01 OCTOBER 2025
South Africa’s aluminium industry has a long-standing history, with over 70 years of semi-fabrication and 45 years of primary production. Hillside Aluminium has a vital role to play in sustaining and advancing this legacy.
Hillside Aluminium (Hillside) is an important contributor to South Africa’s economy1 and a significant employer in the province of KwaZulu-Natal, where the unemployment rate is around 30%2:
- Hillside employs over 2,500 employees and contractors and supports an estimated 29,000 indirect employment opportunities. 90% of Hillside’s employees are Black People3 and just under a third are women.
- Over the last three years, Hillside has paid US$195 million in wages and salaries, US$139 million in government payments and contributed more than US$22 million to a range of local community programs and initiatives.
Strengthening South Africa’s aluminium value chain relies on the continued modernisation of semi-fabrication capacity and access to locally produced aluminium, particularly in liquid form.
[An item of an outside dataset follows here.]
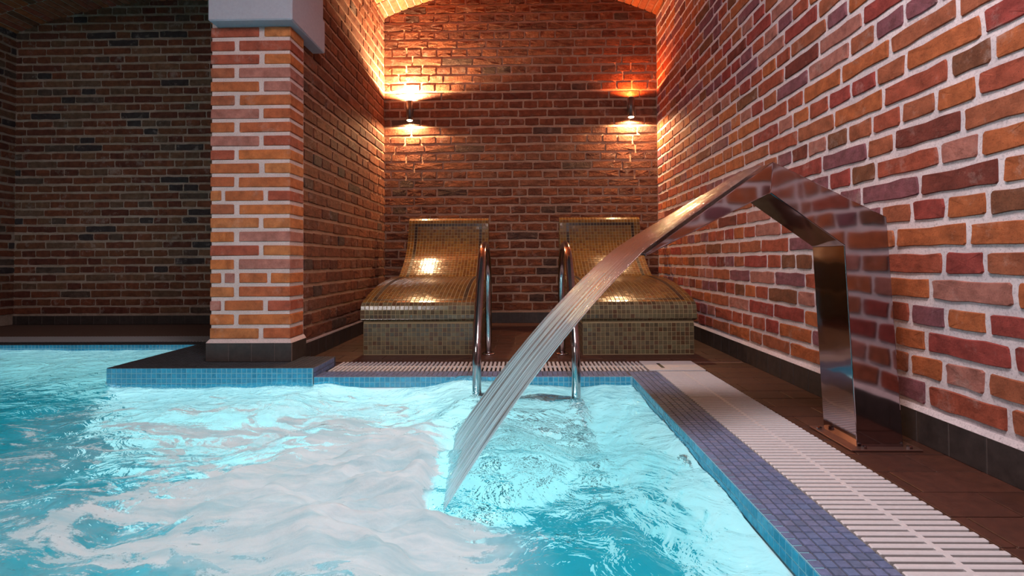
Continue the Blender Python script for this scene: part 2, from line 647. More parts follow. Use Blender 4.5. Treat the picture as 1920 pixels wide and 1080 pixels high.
dY = YB - 2.75
wl = structure(quad_wall([(XL0, 2.75, 0), (XL0, 2.75, 3.0), (XL1, YB, 3.0), (XL1, YB, 0)], (-0.34, 0, 0), 'wall_left', M['mortar_back']),
               'brick side wall of the alcove between the pillar and the left lounger')
udir = Vector((XL1 - XL0, dY, 0)).normalized()
ndir = Vector((udir.y, -udir.x, 0))
brick_face(wl, (XL0, 2.75, 0), udir, ndir, dY, HB + 0.012, 36, COURSE, 'left', M['brick_back'], D=0.008, jit=0.002, joint=0.013, vjoint=0.019, seed=31, mix=0.15)

wbb = structure(quad_wall([(XBL - 0.3, YB, 0), (XL1 - 0.3, YB, 0), (XL1 - 0.3, YB, 3.1), (XBL - 0.3, YB, 3.1)], (0, 0.25, 0), 'wall_back_left', M['mortar_bay']),
                'weathered brick wall with dimness put into its colour at the far end of the left bay')
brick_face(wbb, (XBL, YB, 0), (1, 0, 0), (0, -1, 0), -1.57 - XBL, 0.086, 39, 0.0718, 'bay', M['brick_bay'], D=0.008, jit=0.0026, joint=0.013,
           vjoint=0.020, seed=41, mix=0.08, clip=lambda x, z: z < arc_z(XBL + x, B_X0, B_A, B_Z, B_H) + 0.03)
wbl = structure(quad_wall([(XBL, YLOW, 0), (XBL, YLOW, 3.0), (XBL, YB, 3.0), (XBL, YB, 0)], (-0.25, 0, 0), 'wall_bay_side', M['mortar_bay']),
                'shadowed brick side wall at the left edge of the photograph')
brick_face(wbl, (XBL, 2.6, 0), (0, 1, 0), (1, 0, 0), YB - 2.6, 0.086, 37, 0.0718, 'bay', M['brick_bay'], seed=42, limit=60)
wn = structure(quad_wall([(XBL, YLOW, 0), (XR, YLOW, 0), (XR, YLOW, 3.0), (XBL, YLOW, 3.0)], (0, -0.2, 0), 'wall_front', M['mortar_right']),
               'brick wall behind the photographer')
brick_face(wn, (XBL, YLOW, 0), (1, 0, 0), (0, 1, 0), XR - XBL, HB + 0.018, 36, COURSE, 'right', M['brick_right'], seed=13, limit=0)

# ceiling of the hall (above the frame)
mb = MB()
mb.box(XBL - 0.2, XR + 0.2, YLOW - 0.2, 2.75, 3.0, 3.12)
structure(mb.build('ceiling', M['ceiling']), 'ceiling of the pool hall above the picture')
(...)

Hillside is South Africa’s only producer of primary aluminium. Each year, the smelter supplies both liquid metal and solid aluminium (around a quarter of production) to domestic customers, including two organisations operating out of a neighbouring casthouse:
- Hulamin: As the largest aluminium semi-fabricator in sub-Saharan Africa, Hulamin employs over 1,500 people and generates more than half of its revenue from domestic sales. Hulamin owns and operates the casthouse, where it produces aluminium slab. Since 2013, Hillside has supported the operation of this facility by supplying competitively priced liquid metal.
- Bingelela Alloys: Led by a local Black economic empowerment group, with majority ownership held by Black women, Bingelela Alloys is South Africa’s only domestic producer of rim alloy for the automotive sector. In 2022, Hillside supported Bingelela's growth through a US$2.5 million loan from its Enterprise and Supplier Development program. In FY25, Hillside provided a further US$6 million in concessional financing to support the procurement of new furnaces, enabling the return of leased furnaces to Hulamin.
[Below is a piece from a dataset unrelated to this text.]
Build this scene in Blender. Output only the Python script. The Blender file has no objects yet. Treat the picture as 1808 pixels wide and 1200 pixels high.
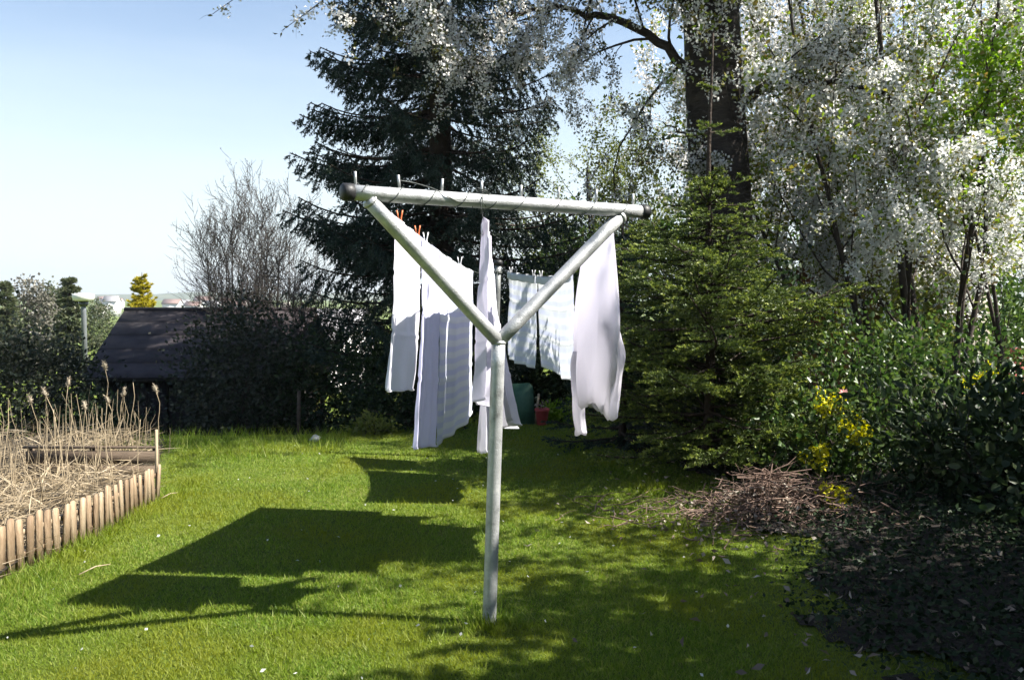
import bpy, math, random
import numpy as np
from mathutils import Vector

# ------------------------------------------------------------------ camera, sky, sun, exposure
scene = bpy.context.scene
COL = scene.collection
R = math.radians
rng = np.random.default_rng(11)
random.seed(5)

EYE = 1.46
PITCH = math.atan(0.05)
cam_d = bpy.data.cameras.new('camera')
cam = bpy.data.objects.new('camera', cam_d)
COL.objects.link(cam)
cam.location = (0, 0, EYE)
cam.rotation_euler = (R(90) - PITCH, 0, 0)
cam_d.sensor_width = 36
cam_d.lens = 36 * 1500 / 1808
cam_d.clip_start = 0.05
cam_d.clip_end = 20000
scene.camera = cam

SUN_EL, SUN_PHI = R(48), R(-7)
sun_dir = Vector((math.cos(SUN_EL) * math.cos(SUN_PHI), math.cos(SUN_EL) * math.sin(SUN_PHI), math.sin(SUN_EL)))
world = bpy.data.worlds.new('World')
scene.world = world
world.use_nodes = True
wn = world.node_tree
wn.nodes.clear()
w_out = wn.nodes.new('ShaderNodeOutputWorld')
w_bg = wn.nodes.new('ShaderNodeBackground')
w_sky = wn.nodes.new('ShaderNodeTexSky')
w_sky.sky_type = 'NISHITA'
w_sky.sun_disc = False
w_sky.sun_elevation = SUN_EL
w_sky.sun_rotation = R(90) - SUN_PHI
w_sky.altitude = 300
w_sky.air_density = 1.0
w_sky.dust_density = 0.6
w_sky.ozone_density = 0.9
w_bg.inputs['Strength'].default_value = 0.066
# thin white veil of cloud low over the horizon, all the way round
w_tc = wn.nodes.new('ShaderNodeTexCoord')
w_sep = wn.nodes.new('ShaderNodeSeparateXYZ')
wn.links.new(w_tc.outputs['Generated'], w_sep.inputs[0])
w_map = wn.nodes.new('ShaderNodeMapping'); w_map.inputs['Scale'].default_value = (1.2, 1.2, 9.0); w_map.inputs['Rotation'].default_value = (0.06, 0.04, 0)
wn.links.new(w_tc.outputs['Generated'], w_map.inputs[0])
w_no = wn.nodes.new('ShaderNodeTexNoise'); w_no.inputs['Scale'].default_value = 1.6; w_no.inputs['Detail'].default_value = 5
wn.links.new(w_map.outputs[0], w_no.inputs['Vector'])
w_ma = wn.nodes.new('ShaderNodeMath'); w_ma.operation = 'MULTIPLY_ADD'; w_ma.inputs[1].default_value = 0.16; w_ma.inputs[2].default_value = -0.08
wn.links.new(w_no.outputs['Fac'], w_ma.inputs[0])
w_ad = wn.nodes.new('ShaderNodeMath'); w_ad.operation = 'ADD'
wn.links.new(w_sep.outputs['Z'], w_ad.inputs[0]); wn.links.new(w_ma.outputs[0], w_ad.inputs[1])
w_mr = wn.nodes.new('ShaderNodeMapRange'); w_mr.interpolation_type = 'SMOOTHSTEP'
w_mr.inputs['From Min'].default_value = 0.42; w_mr.inputs['From Max'].default_value = -0.02
w_mr.inputs['To Min'].default_value = 0.0; w_mr.inputs['To Max'].default_value = 0.92
wn.links.new(w_ad.outputs[0], w_mr.inputs['Value'])
w_mix = wn.nodes.new('ShaderNodeMix'); w_mix.data_type = 'RGBA'
wn.links.new(w_mr.outputs[0], w_mix.inputs['Factor'])
wn.links.new(w_sky.outputs[0], w_mix.inputs[6]); w_mix.inputs[7].default_value = (4.9, 5.5, 5.6, 1)
wn.links.new(w_mix.outputs[2], w_bg.inputs['Color'])
wn.links.new(w_bg.outputs[0], w_out.inputs['Surface'])

sun_d = bpy.data.lights.new('sun', 'SUN')
sun_d.energy = 5.0
sun_d.angle = R(0.5)
sun_d.color = (1.0, 0.95, 0.86)
sun = bpy.data.objects.new('sun', sun_d)
COL.objects.link(sun)
sun.location = (20, -3, 25)
sun.rotation_euler = sun_dir.to_track_quat('Z', 'Y').to_euler()

vs = scene.view_settings
vs.view_transform = 'Standard'
vs.look = 'None'
vs.gamma = 1.0
vs.exposure = 1.62
vs.use_curve_mapping = False
scene.render.engine = 'CYCLES'
scene.cycles.max_bounces = 3
scene.cycles.diffuse_bounces = 1
scene.cycles.glossy_bounces = 1
scene.cycles.transmission_bounces = 2
scene.cycles.volume_bounces = 0
scene.cycles.transparent_max_bounces = 6
scene.cycles.use_denoising = True
scene.cycles.use_adaptive_sampling = True
scene.cycles.adaptive_threshold = 0.02


# ------------------------------------------------------------------ helpers
def at(px, py, d):
    """point of the place seen at pixel (px, py) of the 1808x1200 photograph, d metres ahead"""
    u, v = (px - 904) / 1500, (600 - py) / 1500
    c, s = math.cos(PITCH), math.sin(PITCH)
    dy, dz = c + v * s, -s + v * c
    k = d / dy
    return np.array((u * k, d, EYE + dz * k))


def tag(o, label=None, cat=None, group=None, kind=None):
    if label: o['label'] = label
    if cat: o['category'] = cat
    if group: o['group'] = group
    if kind: o['kind'] = kind
    return o


def empty(name, loc=(0, 0, 0), label=None, cat=None, group=None):
    o = bpy.data.objects.new(name, None)
    COL.objects.link(o)
    o.location = tuple(float(c) for c in loc)
    o.empty_display_size = 0.1
    return tag(o, label, cat, group)


class MB:
    """collects vertices, quads and triangles"""
    def __init__(self):
        self.v, self.q, self.t, self.uv = [], [], [], []
        self.n = 0

    def add(self, v, q=None, t=None):
        v = np.asarray(v, dtype=np.float32).reshape(-1, 3)
        if q is not None and len(q): self.q.append(np.asarray(q, dtype=np.int32).reshape(-1, 4) + self.n)
        if t is not None and len(t): self.t.append(np.asarray(t, dtype=np.int32).reshape(-1, 3) + self.n)
        self.v.append(v)
        self.n += len(v)

    def box(self, c, s, rz=0.0, rx=0.0, ry=0.0):
        s = np.asarray(s, float) / 2
        p = np.array([[x, y, z] for x in (-1, 1) for y in (-1, 1) for z in (-1, 1)], float) * s
        if rx: p = p @ rotm('x', rx).T
        if ry: p = p @ rotm('y', ry).T
        if rz: p = p @ rotm('z', rz).T
        self.add(p + np.asarray(c), [[0, 1, 3, 2], [4, 6, 7, 5], [0, 4, 5, 1], [2, 3, 7, 6], [0, 2, 6, 4], [1, 5, 7, 3]])

    def poly(self, pts2, depth, origin, ax, ay, an):
        """prism: outline pts2 (n,2) in axes ax, ay, extruded by depth along an (outline convex or star shaped)"""
        n = len(pts2)
        o, ax, ay, an = (np.asarray(k, float) for k in (origin, ax, ay, an))
        base = np.array([o + ax * p[0] + ay * p[1] for p in pts2])
        cen = base.mean(0)
        v = np.vstack([base, base + an * depth, cen, cen + an * depth])
        q = [[i, (i + 1) % n, n + (i + 1) % n, n + i] for i in range(n)]
        t = [[(i + 1) % n, i, 2 * n] for i in range(n)] + [[n + i, n + (i + 1) % n, 2 * n + 1] for i in range(n)]
        self.add(v, q, t)

    def tube(self, pts, rad, sides=6, cap=True):
        pts = np.asarray(pts, float)
        n = len(pts)
        rad = np.broadcast_to(np.asarray(rad, float), (n,))
        tan = np.gradient(pts, axis=0)
        tan /= np.linalg.norm(tan, axis=1)[:, None] + 1e-9
        ref = np.array((0.31, 0.17, 0.93)) if abs(tan[0] @ np.array((0.31, 0.17, 0.93))) < 0.9 else np.array((1.0, 0.1, 0))
        a = np.cross(tan, ref); a /= np.linalg.norm(a, axis=1)[:, None] + 1e-9
        b = np.cross(tan, a)
        th = np.linspace(0, 2 * np.pi, sides, endpoint=False)
        ring = (a[:, None, :] * np.cos(th)[None, :, None] + b[:, None, :] * np.sin(th)[None, :, None]) * rad[:, None, None]
        v = (pts[:, None, :] + ring).reshape(-1, 3)
        i = np.arange(n - 1)[:, None] * sides
        j = np.arange(sides)[None, :]
        k = (j + 1) % sides
        q = np.stack([i + j, i + k, i + sides + k, i + sides + j], -1).reshape(-1, 4)
        t = None
        if cap and sides > 3:
            v = np.vstack([v, pts[0], pts[-1]])
            c0, c1 = n * sides, n * sides + 1
            e = (n - 1) * sides
            t = [[(x + 1) % sides, x, c0] for x in range(sides)] + [[e + x, e + (x + 1) % sides, c1] for x in range(sides)]
        self.add(v, q, t)

    def leaves(self, P, A, L, W, fold=0.12):
        """P base points, A axis directions, L lengths, W half widths: one folded quad each"""
        P = np.asarray(P, float); n = len(P)
        if not n: return
        A = unit(A)
        B = unit(np.cross(A, rng.normal(size=(n, 3))))
        N = np.cross(A, B)
        L = np.broadcast_to(np.asarray(L, float), (n,))[:, None]
        W = np.broadcast_to(np.asarray(W, float), (n,))[:, None]
        m = P + A * L * 0.45 + N * L * fold
        v = np.stack([P, m + B * W, P + A * L, m - B * W], 1).reshape(-1, 3)
        q = np.arange(4 * n).reshape(-1, 4)
        self.add(v, q)

    def broad_leaves(self, P, A, L, W, fold=0.12):
        """like leaves, but with a rounded outline folded along the midrib"""
        P = np.asarray(P, float); n = len(P)
        A = unit(A)
        B = unit(np.cross(A, rng.normal(size=(n, 3))))
        N = np.cross(A, B)
        L = np.broadcast_to(np.asarray(L, float), (n,))[:, None]
        W = np.broadcast_to(np.asarray(W, float), (n,))[:, None]
        up = N * L * fold
        a, c = P + A * L * 0.28 + up, P + A * L * 0.68 + up * 0.8
        tip = P + A * L - N * L * 0.08
        v = np.stack([P, a + B * W, c + B * W * 0.85, tip, c - B * W * 0.85, a - B * W], 1).reshape(-1, 3)
        o = np.arange(n)[:, None] * 6
        self.add(v, np.concatenate([o + [0, 1, 2, 3], o + [0, 3, 4, 5]]))

    def needles(self, P, A, L, W):
        P = np.asarray(P, float); n = len(P)
        if not n: return
        A = unit(A)
        B = unit(np.cross(A, rng.normal(size=(n, 3))))
        L = np.broadcast_to(np.asarray(L, float), (n,))[:, None]
        W = np.broadcast_to(np.asarray(W, float), (n,))[:, None]
        v = np.stack([P + B * W, P - B * W, P + A * L], 1).reshape(-1, 3)
        self.add(v, None, np.arange(3 * n).reshape(-1, 3))

    def build(self, name, mat, parent=None, smooth=False, origin=None, uv=None):
        v = np.vstack(self.v).astype(np.float32)
        if parent is not None and origin is None:
            origin = parent_world(parent)
        if origin is not None:
            v = v - np.asarray(origin, dtype=np.float32)
        q = np.vstack(self.q) if self.q else np.zeros((0, 4), np.int32)
        t = np.vstack(self.t) if self.t else np.zeros((0, 3), np.int32)
        me = bpy.data.meshes.new(name)
        me.vertices.add(len(v)); me.vertices.foreach_set('co', v.ravel())
        loops = np.concatenate([q.ravel(), t.ravel()]).astype(np.int32)
        starts = np.concatenate([np.arange(len(q)) * 4, len(q) * 4 + np.arange(len(t)) * 3]).astype(np.int32)
        me.loops.add(len(loops)); me.loops.foreach_set('vertex_index', loops)
        me.polygons.add(len(starts)); me.polygons.foreach_set('loop_start', starts)
        if smooth: me.polygons.foreach_set('use_smooth', np.ones(len(starts), bool))
        if uv is not None:
            ul = me.uv_layers.new(name='UVMap')
            ul.data.foreach_set('uv', np.asarray(uv, np.float32)[loops].ravel())
        me.update(calc_edges=True)
        me.materials.append(mat)
        o = bpy.data.objects.new(name, me)
        COL.objects.link(o)
        if parent is not None:
            o.parent = parent
            pw = parent_world(parent)
            if np.linalg.norm(np.asarray(origin) - pw) > 1e-9:
                o.location = tuple(float(c) for c in (np.asarray(origin) - pw))
        elif origin is not None:
            o.location = tuple(float(c) for c in origin)
        return o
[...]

A further increase in domestic sales is anticipated, supported by potential future sales to AluSouth – a prospective market entrant aiming to revive a dormant aluminium rod facility at the casthouse. The facility is expected to produce aluminium rod for use in transmission and distribution line construction, helping to reduce reliance on higher-cost imports, contribute to Eskom’s planned grid expansion, and supporting local job creation. With an estimated establishment cost of US$20 million, funding is being sought from government and commercial partners. Hillside plans to contribute more than US$4 million in concessional financing to support the initiative.
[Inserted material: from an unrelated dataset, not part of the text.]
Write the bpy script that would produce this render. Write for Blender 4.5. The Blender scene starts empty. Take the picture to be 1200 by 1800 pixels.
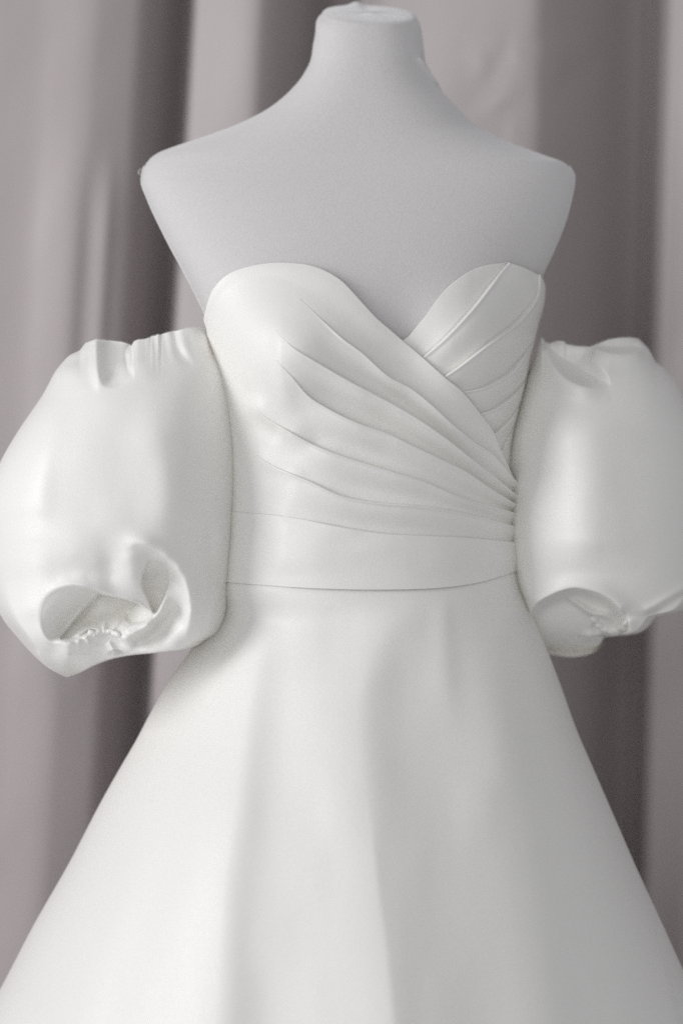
import bpy, math
import numpy as np

# ---------------------------------------------------------------- camera, world, light, exposure
sc = bpy.context.scene
COL = sc.collection
U = 0.0005          # one modelling unit = half a millimetre
D = 3500.0          # camera to the dress, in units
Z0 = 1.15           # height of the camera above the floor (m)

cd = bpy.data.cameras.new("camera")
cam = bpy.data.objects.new("camera", cd)
COL.objects.link(cam)
cam.location = (0, -D * U, Z0)
cam.rotation_euler = (math.radians(90), 0, 0)
cd.sensor_fit = 'HORIZONTAL'
cd.sensor_width = 24.0
cd.lens = 24.0 * D / 1200.0
cd.clip_start = 0.05
cd.clip_end = 50
cd.dof.use_dof = True
cd.dof.focus_distance = (D - 170) * U
cd.dof.aperture_fstop = 1.8
sc.camera = cam

w = bpy.data.worlds.new("World")
sc.world = w
w.use_nodes = True
bg = w.node_tree.nodes["Background"]
bg.inputs[0].default_value = (0.955, 0.958, 0.99, 1)
bg.inputs[1].default_value = 0.34

def area(name, loc, target, sx, sy, power, col):
    l = bpy.data.lights.new(name, 'AREA')
    l.shape = 'RECTANGLE'; l.size = sx; l.size_y = sy
    l.energy = power; l.color = col
    o = bpy.data.objects.new(name, l); COL.objects.link(o)
    o.location = loc
    d = np.array(target, float) - np.array(loc, float)
    from mathutils import Vector
    o.rotation_euler = Vector(d).to_track_quat('-Z', 'Y').to_euler()
    return o

area("window_light", (-2.22, -1.17, 1.8), (0.0, 0.0, 1.17), 1.0, 1.3, 33.5, (0.985, 0.982, 0.99))
area("room_fill", (-0.7, -3.2, 1.25), (0.0, 0.0, 1.15), 2.4, 1.9, 22.0, (0.965, 0.968, 0.99))

sc.view_settings.view_transform = 'Standard'
sc.view_settings.look = 'None'
sc.view_settings.exposure = 0.06
sc.view_settings.gamma = 1.0
sc.cycles.use_denoising = False
sc.cycles.max_bounces = 12
sc.cycles.diffuse_bounces = 10

# ---------------------------------------------------------------- numeric helpers
def W(px, py, y):
    """modelling coordinates (units right, units down, units away) to metres"""
    k = (D + y) / D
    return np.stack([(px - 600) * k * U, y * U, Z0 + (900 - py) * k * U], -1)

def pchip(x, xp, fp):
    x = np.asarray(x, float); xp = np.asarray(xp, float); fp = np.asarray(fp, float)
    h = np.diff(xp); d = np.diff(fp) / h
    m = np.zeros_like(fp)
    m[0] = d[0]; m[-1] = d[-1]
    for i in range(1, len(fp) - 1):
        if d[i-1] * d[i] > 0:
            w1 = 2*h[i] + h[i-1]; w2 = h[i] + 2*h[i-1]
            m[i] = (w1 + w2) / (w1/d[i-1] + w2/d[i])
    xc = np.clip(x, xp[0], xp[-1])
    i = np.clip(np.searchsorted(xp, xc, side='right') - 1, 0, len(h) - 1)
    t = (xc - xp[i]) / h[i]
    r = ((1+2*t)*(1-t)**2*fp[i] + t*(1-t)**2*h[i]*m[i] + t*t*(3-2*t)*fp[i+1] + t*t*(t-1)*h[i]*m[i+1])
    return r + (x - xc) * np.where(x < xp[0], m[0], m[-1])

class Tab:
    def __init__(s, *pts):
        a = np.array(pts, float); s.x = a[:, 0]; s.f = a[:, 1]
    def __call__(s, x): return pchip(x, s.x, s.f)

def sstep(a, b, x):
    t = np.clip((x - a) / (b - a), 0, 1)
    return t * t * (3 - 2 * t)

def spline(pts, n):
    """centripetal-ish Catmull-Rom through pts, n samples equally spaced by length"""
    P = np.array(pts, float)
    E = np.vstack([2*P[0] - P[1], P, 2*P[-1] - P[-2]])
    out = []
    for i in range(1, len(E) - 2):
        t = np.linspace(0, 1, 24, endpoint=False)[:, None]
        p0, p1, p2, p3 = E[i-1], E[i], E[i+1], E[i+2]
        out.append(0.5*((2*p1) + (-p0+p2)*t + (2*p0-5*p1+4*p2-p3)*t*t + (-p0+3*p1-3*p2+p3)*t**3))
    out.append(P[-1:])
    Q = np.vstack(out)
    s = np.r_[0, np.cumsum(np.linalg.norm(np.diff(Q, axis=0), axis=1))]
    q = np.linspace(0, s[-1], n)
    return np.stack([np.interp(q, s, Q[:, k]) for k in range(P.shape[1])], -1)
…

By supplying primary aluminium to domestic manufacturers, enabling the development of semi-fabrication facilities, and supporting Black- and women-owned enterprises, Hillside is making an important contribution to South Africa’s ongoing industrial development.4
1 Economic and indirect employment information is drawn from a third-party assessment of the socio-economic contribution of Hillside Aluminium to South Africa, undertaken in FY25.
Hillside's estimated direct GDP contribution in 2024 was ZAR2.9 billion. For every ZAR1.00 increase in Hillside's local spend, it is estimated that ZAR0.43 is added to South Africa’s GDP.
2 As reported in the Quarterly Labour Force Survey by Statistics South Africa for Q2 2024, available at www.statssa.gov.za.
3 Generic term meaning Africans, Coloureds and Indians who are citizens of South Africa, defined in the Broad-Based Black Economic Empowerment Amendment Act, 2013.
4 Aluminium beneficiation refers to the process of adding value to raw aluminium or aluminium-bearing materials through local processing, manufacturing, or fabrication, rather than exporting them in raw or semi-processed form.